Many of its alumni, including the novelist Sebastian Faulks, the current Daily Telegraph editor, Charles Moore, Petronella Wyatt and Deedes, have gone on to greater things; indeed, many of the paper's foreign correspondents are ex-Peterborough.

When I turned up to do my first shift at Peterborough, 10 years ago, the same prep-school analogy was used to describe Quentin Letts, the column's editor then, whose Wodehousean prose made him a firm favourite with the readers. While Letts's witty turn of phrase ensured that the column was always lively, the subject matter was sometimes a little arcane – as were some of the contributors.

One member of staff, who later left journalism to become a Catholic priest, used to depart on Fridays for what were known as "tweedy weekends". On his return on Mondays, he would write up stories he had picked up at whichever ducal pile he had been staying in, and by Wednesday would be apologising profusely down the phone for repeating information that had not been meant for anyone other than those passing the port at the weekend.

Wyatt's time at Peterborough is the subject of numerous tales, some almost certainly too good to be true. One day, it is said, her mother called up to say that Petsy could not come in "because it is too windy". On another, the reason for her absence was illness. "But she's here," came the puzzled reply. "Oh, that's supposed to be Wednesday," was the explanation.

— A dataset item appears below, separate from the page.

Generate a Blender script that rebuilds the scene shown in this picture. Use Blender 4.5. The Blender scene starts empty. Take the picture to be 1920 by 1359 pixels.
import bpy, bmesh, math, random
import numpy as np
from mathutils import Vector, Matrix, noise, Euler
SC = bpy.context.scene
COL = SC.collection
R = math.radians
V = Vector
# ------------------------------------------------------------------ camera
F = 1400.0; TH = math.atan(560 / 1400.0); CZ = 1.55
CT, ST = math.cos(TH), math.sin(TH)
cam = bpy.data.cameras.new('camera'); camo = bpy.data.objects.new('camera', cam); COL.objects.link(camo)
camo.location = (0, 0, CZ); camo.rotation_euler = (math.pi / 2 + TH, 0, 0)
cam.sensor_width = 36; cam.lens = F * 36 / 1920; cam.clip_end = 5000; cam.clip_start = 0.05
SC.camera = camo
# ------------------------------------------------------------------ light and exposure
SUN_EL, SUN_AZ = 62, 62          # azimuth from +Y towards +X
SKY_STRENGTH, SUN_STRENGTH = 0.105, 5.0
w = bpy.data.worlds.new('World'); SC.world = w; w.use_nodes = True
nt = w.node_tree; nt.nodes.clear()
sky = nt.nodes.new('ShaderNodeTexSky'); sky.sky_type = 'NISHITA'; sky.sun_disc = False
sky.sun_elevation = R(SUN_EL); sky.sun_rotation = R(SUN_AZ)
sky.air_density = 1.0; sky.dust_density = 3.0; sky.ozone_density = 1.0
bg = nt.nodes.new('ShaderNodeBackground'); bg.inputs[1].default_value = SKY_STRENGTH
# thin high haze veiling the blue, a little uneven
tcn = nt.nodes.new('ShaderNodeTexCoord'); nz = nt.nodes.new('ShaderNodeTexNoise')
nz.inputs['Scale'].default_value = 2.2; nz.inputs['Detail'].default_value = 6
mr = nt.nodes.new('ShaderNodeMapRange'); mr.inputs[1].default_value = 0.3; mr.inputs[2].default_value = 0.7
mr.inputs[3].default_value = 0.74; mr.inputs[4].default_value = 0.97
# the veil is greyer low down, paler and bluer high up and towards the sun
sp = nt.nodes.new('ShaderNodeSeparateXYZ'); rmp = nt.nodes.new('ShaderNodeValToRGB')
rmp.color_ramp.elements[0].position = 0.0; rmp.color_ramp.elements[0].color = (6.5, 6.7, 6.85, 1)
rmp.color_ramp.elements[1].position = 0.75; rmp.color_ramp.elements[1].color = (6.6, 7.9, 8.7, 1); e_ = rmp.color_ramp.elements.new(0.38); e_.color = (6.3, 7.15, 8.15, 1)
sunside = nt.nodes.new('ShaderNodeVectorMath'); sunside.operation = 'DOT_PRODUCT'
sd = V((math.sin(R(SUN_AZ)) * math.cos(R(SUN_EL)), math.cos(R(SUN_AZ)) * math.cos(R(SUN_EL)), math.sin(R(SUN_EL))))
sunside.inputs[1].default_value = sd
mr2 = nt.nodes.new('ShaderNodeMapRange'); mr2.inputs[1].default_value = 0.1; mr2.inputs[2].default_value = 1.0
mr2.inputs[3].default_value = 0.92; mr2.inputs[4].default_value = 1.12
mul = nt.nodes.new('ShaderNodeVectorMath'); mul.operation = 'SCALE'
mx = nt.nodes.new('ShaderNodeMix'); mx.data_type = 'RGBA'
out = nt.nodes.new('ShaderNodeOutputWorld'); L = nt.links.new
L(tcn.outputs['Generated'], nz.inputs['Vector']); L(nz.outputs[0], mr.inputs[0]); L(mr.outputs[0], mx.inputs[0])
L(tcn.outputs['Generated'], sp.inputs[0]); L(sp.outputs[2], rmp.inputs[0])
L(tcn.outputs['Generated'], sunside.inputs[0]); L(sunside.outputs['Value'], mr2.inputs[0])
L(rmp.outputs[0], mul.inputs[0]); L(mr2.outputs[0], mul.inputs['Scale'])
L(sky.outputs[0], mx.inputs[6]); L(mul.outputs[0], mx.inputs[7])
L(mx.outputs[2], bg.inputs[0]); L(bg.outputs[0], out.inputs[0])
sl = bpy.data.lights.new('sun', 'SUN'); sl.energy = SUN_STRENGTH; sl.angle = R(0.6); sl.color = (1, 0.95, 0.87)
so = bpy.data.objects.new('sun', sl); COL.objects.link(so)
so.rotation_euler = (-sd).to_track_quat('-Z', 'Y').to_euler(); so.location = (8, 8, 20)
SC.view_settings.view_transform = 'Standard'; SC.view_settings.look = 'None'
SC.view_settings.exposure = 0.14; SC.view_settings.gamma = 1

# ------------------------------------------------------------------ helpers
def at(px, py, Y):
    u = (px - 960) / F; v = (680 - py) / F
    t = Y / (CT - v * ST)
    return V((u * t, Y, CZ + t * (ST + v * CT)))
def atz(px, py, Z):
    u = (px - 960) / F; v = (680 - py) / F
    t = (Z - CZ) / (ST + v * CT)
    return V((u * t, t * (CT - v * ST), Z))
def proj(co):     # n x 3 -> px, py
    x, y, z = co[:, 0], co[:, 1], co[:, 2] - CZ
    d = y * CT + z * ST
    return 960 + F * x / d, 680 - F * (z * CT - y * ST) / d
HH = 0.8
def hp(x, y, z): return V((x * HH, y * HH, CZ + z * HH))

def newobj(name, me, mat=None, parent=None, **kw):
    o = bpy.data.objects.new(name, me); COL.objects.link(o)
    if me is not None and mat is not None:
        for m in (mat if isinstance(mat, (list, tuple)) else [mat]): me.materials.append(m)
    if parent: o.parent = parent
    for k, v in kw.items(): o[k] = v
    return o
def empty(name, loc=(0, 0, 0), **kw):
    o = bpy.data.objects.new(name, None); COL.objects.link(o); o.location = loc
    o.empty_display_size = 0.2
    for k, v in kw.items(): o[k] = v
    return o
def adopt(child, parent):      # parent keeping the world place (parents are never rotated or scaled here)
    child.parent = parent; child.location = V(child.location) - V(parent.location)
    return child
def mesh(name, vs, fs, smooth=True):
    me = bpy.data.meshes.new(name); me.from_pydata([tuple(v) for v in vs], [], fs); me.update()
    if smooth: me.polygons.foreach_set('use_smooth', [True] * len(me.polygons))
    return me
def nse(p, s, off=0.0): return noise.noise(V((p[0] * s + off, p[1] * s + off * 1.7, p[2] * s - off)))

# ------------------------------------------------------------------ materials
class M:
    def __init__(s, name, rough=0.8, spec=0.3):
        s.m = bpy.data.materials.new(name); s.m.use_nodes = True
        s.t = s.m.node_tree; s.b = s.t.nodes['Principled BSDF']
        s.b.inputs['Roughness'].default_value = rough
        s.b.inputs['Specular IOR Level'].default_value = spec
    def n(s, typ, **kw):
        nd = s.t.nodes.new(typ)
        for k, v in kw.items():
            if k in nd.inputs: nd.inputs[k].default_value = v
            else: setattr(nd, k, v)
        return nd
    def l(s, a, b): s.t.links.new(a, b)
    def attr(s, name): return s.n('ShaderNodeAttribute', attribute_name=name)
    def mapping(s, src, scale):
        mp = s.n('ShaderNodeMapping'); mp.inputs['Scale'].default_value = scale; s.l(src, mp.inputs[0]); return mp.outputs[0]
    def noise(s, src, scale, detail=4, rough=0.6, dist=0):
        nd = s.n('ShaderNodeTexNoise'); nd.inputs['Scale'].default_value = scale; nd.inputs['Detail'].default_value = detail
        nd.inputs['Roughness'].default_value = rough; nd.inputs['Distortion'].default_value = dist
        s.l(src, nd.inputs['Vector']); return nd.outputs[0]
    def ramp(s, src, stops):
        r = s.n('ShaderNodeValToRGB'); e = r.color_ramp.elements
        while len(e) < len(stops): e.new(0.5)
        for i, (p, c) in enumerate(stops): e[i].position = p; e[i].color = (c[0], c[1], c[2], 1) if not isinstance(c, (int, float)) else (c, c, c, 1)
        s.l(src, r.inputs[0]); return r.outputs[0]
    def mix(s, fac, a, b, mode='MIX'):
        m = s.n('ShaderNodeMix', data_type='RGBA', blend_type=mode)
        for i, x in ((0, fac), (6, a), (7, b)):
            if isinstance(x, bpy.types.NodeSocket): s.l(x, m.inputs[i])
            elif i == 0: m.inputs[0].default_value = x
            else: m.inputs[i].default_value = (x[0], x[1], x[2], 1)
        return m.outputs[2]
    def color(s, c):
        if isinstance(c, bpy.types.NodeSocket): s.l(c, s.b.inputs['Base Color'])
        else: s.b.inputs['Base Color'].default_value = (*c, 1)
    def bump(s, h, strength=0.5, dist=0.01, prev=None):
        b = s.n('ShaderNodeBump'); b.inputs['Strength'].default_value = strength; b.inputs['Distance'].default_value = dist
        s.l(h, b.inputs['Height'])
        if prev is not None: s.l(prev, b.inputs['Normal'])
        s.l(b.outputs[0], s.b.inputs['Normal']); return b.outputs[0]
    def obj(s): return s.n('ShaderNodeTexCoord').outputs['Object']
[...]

Methven views the change of name as simply reflecting the change that has taken place in content. "Historical and illustrious though the name is, the arguments for change were stronger than those for keeping it," he says. "We're not about archdeacons and clubs now. We wanted to do away with anything that made us seem slightly fusty."

For some there will be "a smidgen of regret", as Letts put it, but even rival broadsheet diarists are likely to approve of the changes at a time when showbiz celebrity columns have become all the rage. "We weren't going to become the 3pm Boys," says Methven. Quite right. And what will Telegraph diehards make of it? "I suspect the readers will keep calling it Peterborough for the next 50 years," says Letts, "by which time the name will probably have changed to something else."

The new name may pose particular problems for Methven's deputy, Guy Adams. "I would," he e-mailed his boss, "feel absurd introducing myself as Guy from London Spy." Bad luck, old chap.